*WORK INSTRUCTIONS:* Transcribe the material below exactly as it appears.

*SUPPLIED DATA:*
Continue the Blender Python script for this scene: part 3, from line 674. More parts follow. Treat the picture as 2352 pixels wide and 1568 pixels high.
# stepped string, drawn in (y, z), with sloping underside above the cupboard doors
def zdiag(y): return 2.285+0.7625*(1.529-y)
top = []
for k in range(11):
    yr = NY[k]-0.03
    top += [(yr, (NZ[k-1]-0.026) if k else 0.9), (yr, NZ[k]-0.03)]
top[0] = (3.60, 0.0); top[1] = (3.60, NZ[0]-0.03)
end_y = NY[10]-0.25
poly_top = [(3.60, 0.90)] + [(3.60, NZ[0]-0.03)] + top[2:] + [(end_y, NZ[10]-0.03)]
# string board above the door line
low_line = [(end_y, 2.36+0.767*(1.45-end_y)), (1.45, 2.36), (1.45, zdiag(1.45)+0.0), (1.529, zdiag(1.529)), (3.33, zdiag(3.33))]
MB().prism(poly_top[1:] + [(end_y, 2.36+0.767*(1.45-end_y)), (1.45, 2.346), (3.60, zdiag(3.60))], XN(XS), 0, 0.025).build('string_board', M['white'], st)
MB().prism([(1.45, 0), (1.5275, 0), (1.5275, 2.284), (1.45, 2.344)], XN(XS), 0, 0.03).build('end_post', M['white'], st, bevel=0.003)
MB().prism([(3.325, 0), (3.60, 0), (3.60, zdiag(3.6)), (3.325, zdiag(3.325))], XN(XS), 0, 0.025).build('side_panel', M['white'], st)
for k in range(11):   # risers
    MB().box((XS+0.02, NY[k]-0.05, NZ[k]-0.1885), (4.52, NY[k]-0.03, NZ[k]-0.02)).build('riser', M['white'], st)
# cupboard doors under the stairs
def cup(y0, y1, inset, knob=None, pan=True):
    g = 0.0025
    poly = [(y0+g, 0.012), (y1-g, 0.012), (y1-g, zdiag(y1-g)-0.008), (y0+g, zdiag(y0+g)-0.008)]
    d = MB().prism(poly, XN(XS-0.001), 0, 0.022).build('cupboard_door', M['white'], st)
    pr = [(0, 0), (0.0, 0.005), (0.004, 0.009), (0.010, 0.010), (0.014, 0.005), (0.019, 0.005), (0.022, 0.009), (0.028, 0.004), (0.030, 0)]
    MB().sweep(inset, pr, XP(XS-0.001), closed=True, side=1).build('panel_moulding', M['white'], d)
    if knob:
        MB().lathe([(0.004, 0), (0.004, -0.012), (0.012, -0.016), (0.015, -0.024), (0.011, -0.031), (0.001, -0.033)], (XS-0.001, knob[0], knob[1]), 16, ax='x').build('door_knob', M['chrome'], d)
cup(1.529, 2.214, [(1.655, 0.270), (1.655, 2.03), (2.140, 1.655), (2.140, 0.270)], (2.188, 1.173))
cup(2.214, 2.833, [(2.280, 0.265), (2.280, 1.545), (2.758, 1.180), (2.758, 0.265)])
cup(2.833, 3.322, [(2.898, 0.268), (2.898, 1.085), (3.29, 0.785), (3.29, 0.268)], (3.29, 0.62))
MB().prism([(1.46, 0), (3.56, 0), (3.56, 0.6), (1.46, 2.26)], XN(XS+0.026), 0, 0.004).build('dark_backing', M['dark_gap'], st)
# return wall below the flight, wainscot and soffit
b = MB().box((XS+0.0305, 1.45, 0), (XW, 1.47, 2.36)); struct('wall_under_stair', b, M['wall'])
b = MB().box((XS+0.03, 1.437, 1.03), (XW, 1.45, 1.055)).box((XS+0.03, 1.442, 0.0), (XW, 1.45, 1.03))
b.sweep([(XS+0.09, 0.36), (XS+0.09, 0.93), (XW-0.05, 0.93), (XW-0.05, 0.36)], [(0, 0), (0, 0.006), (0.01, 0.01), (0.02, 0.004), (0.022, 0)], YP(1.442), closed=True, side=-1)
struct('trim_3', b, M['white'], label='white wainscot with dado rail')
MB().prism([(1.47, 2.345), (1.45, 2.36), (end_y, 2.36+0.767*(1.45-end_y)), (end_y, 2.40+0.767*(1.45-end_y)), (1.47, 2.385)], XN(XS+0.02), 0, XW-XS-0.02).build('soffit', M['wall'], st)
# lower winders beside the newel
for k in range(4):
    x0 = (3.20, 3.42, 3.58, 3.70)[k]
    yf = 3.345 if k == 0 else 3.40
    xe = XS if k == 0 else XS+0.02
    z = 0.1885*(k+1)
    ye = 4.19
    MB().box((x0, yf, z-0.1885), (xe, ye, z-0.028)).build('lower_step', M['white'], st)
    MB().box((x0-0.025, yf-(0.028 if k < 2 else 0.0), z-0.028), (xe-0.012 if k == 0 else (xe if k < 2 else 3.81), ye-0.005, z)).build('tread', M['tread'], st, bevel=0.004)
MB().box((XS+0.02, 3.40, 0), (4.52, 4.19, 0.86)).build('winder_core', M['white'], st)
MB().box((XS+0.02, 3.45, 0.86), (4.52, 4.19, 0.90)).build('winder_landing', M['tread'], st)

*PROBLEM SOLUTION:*
Continue the Blender Python script for this scene: part 3, from line 674. More parts follow. Treat the picture as 2352 pixels wide and 1568 pixels high.
# stepped string, drawn in (y, z), with sloping underside above the cupboard doors
def zdiag(y): return 2.285+0.7625*(1.529-y)
top = []
for k in range(11):
    yr = NY[k]-0.03
    top += [(yr, (NZ[k-1]-0.026) if k else 0.9), (yr, NZ[k]-0.03)]
top[0] = (3.60, 0.0); top[1] = (3.60, NZ[0]-0.03)
end_y = NY[10]-0.25
poly_top = [(3.60, 0.90)] + [(3.60, NZ[0]-0.03)] + top[2:] + [(end_y, NZ[10]-0.03)]
# string board above the door line
low_line = [(end_y, 2.36+0.767*(1.45-end_y)), (1.45, 2.36), (1.45, zdiag(1.45)+0.0), (1.529, zdiag(1.529)), (3.33, zdiag(3.33))]
MB().prism(poly_top[1:] + [(end_y, 2.36+0.767*(1.45-end_y)), (1.45, 2.346), (3.60, zdiag(3.60))], XN(XS), 0, 0.025).build('string_board', M['white'], st)
MB().prism([(1.45, 0), (1.5275, 0), (1.5275, 2.284), (1.45, 2.344)], XN(XS), 0, 0.03).build('end_post', M['white'], st, bevel=0.003)
MB().prism([(3.325, 0), (3.60, 0), (3.60, zdiag(3.6)), (3.325, zdiag(3.325))], XN(XS), 0, 0.025).build('side_panel', M['white'], st)
for k in range(11):   # risers
    MB().box((XS+0.02, NY[k]-0.05, NZ[k]-0.1885), (4.52, NY[k]-0.03, NZ[k]-0.02)).build('riser', M['white'], st)
# cupboard doors under the stairs
def cup(y0, y1, inset, knob=None, pan=True):
    g = 0.0025
    poly = [(y0+g, 0.012), (y1-g, 0.012), (y1-g, zdiag(y1-g)-0.008), (y0+g, zdiag(y0+g)-0.008)]
    d = MB().prism(poly, XN(XS-0.001), 0, 0.022).build('cupboard_door', M['white'], st)
    pr = [(0, 0), (0.0, 0.005), (0.004, 0.009), (0.010, 0.010), (0.014, 0.005), (0.019, 0.005), (0.022, 0.009), (0.028, 0.004), (0.030, 0)]
    MB().sweep(inset, pr, XP(XS-0.001), closed=True, side=1).build('panel_moulding', M['white'], d)
    if knob:
        MB().lathe([(0.004, 0), (0.004, -0.012), (0.012, -0.016), (0.015, -0.024), (0.011, -0.031), (0.001, -0.033)], (XS-0.001, knob[0], knob[1]), 16, ax='x').build('door_knob', M['chrome'], d)
cup(1.529, 2.214, [(1.655, 0.270), (1.655, 2.03), (2.140, 1.655), (2.140, 0.270)], (2.188, 1.173))
cup(2.214, 2.833, [(2.280, 0.265), (2.280, 1.545), (2.758, 1.180), (2.758, 0.265)])
cup(2.833, 3.322, [(2.898, 0.268), (2.898, 1.085), (3.29, 0.785), (3.29, 0.268)], (3.29, 0.62))
MB().prism([(1.46, 0), (3.56, 0), (3.56, 0.6), (1.46, 2.26)], XN(XS+0.026), 0, 0.004).build('dark_backing', M['dark_gap'], st)
# return wall below the flight, wainscot and soffit
b = MB().box((XS+0.0305, 1.45, 0), (XW, 1.47, 2.36)); struct('wall_under_stair', b, M['wall'])
b = MB().box((XS+0.03, 1.437, 1.03), (XW, 1.45, 1.055)).box((XS+0.03, 1.442, 0.0), (XW, 1.45, 1.03))
b.sweep([(XS+0.09, 0.36), (XS+0.09, 0.93), (XW-0.05, 0.93), (XW-0.05, 0.36)], [(0, 0), (0, 0.006), (0.01, 0.01), (0.02, 0.004), (0.022, 0)], YP(1.442), closed=True, side=-1)
struct('trim_3', b, M['white'], label='white wainscot with dado rail')
MB().prism([(1.47, 2.345), (1.45, 2.36), (end_y, 2.36+0.767*(1.45-end_y)), (end_y, 2.40+0.767*(1.45-end_y)), (1.47, 2.385)], XN(XS+0.02), 0, XW-XS-0.02).build('soffit', M['wall'], st)
# lower winders beside the newel
for k in range(4):
    x0 = (3.20, 3.42, 3.58, 3.70)[k]
    yf = 3.345 if k == 0 else 3.40
    xe = XS if k == 0 else XS+0.02
    z = 0.1885*(k+1)
    ye = 4.19
    MB().box((x0, yf, z-0.1885), (xe, ye, z-0.028)).build('lower_step', M['white'], st)
    MB().box((x0-0.025, yf-(0.028 if k < 2 else 0.0), z-0.028), (xe-0.012 if k == 0 else (xe if k < 2 else 3.81), ye-0.005, z)).build('tread', M['tread'], st, bevel=0.004)
MB().box((XS+0.02, 3.40, 0), (4.52, 4.19, 0.86)).build('winder_core', M['white'], st)
MB().box((XS+0.02, 3.45, 0.86), (4.52, 4.19, 0.90)).build('winder_landing', M['tread'], st)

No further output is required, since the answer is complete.